--- Begin ---
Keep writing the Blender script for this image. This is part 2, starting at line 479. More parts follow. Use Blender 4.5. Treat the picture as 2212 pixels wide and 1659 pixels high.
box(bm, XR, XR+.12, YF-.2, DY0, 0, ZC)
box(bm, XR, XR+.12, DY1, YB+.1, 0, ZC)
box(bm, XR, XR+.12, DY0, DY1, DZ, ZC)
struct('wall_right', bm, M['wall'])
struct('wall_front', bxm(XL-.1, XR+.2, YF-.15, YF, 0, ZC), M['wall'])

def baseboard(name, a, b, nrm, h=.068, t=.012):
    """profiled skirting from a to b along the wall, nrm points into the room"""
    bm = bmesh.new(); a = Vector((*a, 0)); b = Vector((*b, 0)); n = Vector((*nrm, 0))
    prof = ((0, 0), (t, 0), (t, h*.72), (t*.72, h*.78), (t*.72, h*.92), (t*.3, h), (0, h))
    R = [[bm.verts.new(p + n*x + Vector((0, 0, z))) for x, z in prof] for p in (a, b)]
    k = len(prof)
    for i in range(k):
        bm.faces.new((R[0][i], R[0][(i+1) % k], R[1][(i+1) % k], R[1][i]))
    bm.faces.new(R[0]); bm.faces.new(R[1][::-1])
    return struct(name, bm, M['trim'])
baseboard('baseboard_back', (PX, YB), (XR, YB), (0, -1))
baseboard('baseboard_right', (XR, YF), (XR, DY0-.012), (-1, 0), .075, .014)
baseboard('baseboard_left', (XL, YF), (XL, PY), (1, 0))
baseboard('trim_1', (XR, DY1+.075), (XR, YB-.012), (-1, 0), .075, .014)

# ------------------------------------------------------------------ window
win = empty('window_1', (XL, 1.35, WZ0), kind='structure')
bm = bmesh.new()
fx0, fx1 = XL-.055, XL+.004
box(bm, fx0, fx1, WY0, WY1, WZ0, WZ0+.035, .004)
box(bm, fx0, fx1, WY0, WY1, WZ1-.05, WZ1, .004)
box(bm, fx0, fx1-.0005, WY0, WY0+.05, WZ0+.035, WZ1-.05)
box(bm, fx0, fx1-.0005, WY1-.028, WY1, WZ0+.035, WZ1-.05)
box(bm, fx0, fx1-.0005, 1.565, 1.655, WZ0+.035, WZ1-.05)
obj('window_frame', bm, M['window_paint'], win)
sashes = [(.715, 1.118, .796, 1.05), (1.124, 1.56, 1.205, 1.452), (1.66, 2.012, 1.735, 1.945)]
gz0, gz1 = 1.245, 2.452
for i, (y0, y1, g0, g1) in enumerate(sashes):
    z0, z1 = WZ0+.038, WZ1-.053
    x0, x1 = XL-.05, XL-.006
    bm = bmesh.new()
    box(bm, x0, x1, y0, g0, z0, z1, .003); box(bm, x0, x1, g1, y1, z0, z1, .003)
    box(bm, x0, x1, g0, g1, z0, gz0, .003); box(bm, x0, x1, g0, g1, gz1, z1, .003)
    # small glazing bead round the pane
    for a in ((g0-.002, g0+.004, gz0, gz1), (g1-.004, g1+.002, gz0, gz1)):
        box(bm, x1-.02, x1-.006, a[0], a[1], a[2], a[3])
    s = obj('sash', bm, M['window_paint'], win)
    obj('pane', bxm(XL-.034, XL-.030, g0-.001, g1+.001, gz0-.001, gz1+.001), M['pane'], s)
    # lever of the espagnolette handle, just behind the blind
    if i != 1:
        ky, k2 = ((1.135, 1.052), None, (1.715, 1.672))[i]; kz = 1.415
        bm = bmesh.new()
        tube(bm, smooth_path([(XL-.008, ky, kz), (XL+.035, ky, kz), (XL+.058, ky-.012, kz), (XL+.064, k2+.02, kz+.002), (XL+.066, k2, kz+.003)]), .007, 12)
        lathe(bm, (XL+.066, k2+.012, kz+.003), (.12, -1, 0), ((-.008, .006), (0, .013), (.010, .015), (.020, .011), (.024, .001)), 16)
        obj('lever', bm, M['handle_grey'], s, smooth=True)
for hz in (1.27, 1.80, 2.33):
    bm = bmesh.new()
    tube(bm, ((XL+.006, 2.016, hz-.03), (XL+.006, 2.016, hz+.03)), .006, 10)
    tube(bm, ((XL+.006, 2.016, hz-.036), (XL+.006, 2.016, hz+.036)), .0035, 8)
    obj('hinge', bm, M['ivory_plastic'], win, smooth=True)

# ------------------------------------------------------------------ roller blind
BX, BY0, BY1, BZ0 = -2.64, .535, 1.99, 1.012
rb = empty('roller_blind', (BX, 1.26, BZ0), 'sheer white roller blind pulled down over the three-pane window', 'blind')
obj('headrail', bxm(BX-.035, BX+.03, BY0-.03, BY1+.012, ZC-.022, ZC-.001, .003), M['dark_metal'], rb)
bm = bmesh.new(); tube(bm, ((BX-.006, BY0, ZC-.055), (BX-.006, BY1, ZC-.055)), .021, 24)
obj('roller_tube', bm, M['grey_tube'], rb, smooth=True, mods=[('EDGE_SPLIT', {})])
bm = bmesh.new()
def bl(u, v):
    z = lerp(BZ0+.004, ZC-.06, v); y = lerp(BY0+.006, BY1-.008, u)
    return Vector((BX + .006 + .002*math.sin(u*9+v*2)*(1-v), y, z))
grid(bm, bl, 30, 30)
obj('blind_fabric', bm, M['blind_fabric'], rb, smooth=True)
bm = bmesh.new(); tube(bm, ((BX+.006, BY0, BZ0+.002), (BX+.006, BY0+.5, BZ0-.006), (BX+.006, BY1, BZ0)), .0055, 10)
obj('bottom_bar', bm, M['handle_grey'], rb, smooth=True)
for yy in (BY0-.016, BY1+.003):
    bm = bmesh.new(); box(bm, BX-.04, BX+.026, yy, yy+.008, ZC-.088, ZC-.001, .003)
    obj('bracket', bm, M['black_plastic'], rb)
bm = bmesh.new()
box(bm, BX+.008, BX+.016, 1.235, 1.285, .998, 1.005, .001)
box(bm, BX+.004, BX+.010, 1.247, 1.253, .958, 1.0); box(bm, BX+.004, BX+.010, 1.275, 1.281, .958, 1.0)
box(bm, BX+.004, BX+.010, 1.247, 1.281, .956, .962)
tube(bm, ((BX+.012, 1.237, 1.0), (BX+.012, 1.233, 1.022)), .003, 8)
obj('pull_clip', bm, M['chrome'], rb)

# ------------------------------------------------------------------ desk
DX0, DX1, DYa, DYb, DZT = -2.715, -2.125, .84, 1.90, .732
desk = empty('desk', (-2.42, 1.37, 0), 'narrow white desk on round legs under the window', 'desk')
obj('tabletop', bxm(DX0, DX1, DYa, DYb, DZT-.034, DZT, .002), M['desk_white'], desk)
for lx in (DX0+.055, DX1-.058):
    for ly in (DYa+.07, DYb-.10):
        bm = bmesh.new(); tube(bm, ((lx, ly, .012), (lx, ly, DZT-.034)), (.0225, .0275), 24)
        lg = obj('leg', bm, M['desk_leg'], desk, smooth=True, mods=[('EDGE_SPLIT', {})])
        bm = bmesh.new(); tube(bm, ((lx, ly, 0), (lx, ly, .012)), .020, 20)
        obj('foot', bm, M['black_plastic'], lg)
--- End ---
— Task brief —
Word for word, reproduce the listing above from its start up to and including the line that has "YB-.012), (-1, 0), .075, .014)". Give only those lines.

— Result —
Keep writing the Blender script for this image. This is part 2, starting at line 479. More parts follow. Use Blender 4.5. Treat the picture as 2212 pixels wide and 1659 pixels high.
box(bm, XR, XR+.12, YF-.2, DY0, 0, ZC)
box(bm, XR, XR+.12, DY1, YB+.1, 0, ZC)
box(bm, XR, XR+.12, DY0, DY1, DZ, ZC)
struct('wall_right', bm, M['wall'])
struct('wall_front', bxm(XL-.1, XR+.2, YF-.15, YF, 0, ZC), M['wall'])

def baseboard(name, a, b, nrm, h=.068, t=.012):
    """profiled skirting from a to b along the wall, nrm points into the room"""
    bm = bmesh.new(); a = Vector((*a, 0)); b = Vector((*b, 0)); n = Vector((*nrm, 0))
    prof = ((0, 0), (t, 0), (t, h*.72), (t*.72, h*.78), (t*.72, h*.92), (t*.3, h), (0, h))
    R = [[bm.verts.new(p + n*x + Vector((0, 0, z))) for x, z in prof] for p in (a, b)]
    k = len(prof)
    for i in range(k):
        bm.faces.new((R[0][i], R[0][(i+1) % k], R[1][(i+1) % k], R[1][i]))
    bm.faces.new(R[0]); bm.faces.new(R[1][::-1])
    return struct(name, bm, M['trim'])
baseboard('baseboard_back', (PX, YB), (XR, YB), (0, -1))
baseboard('baseboard_right', (XR, YF), (XR, DY0-.012), (-1, 0), .075, .014)
baseboard('baseboard_left', (XL, YF), (XL, PY), (1, 0))
baseboard('trim_1', (XR, DY1+.075), (XR, YB-.012), (-1, 0), .075, .014)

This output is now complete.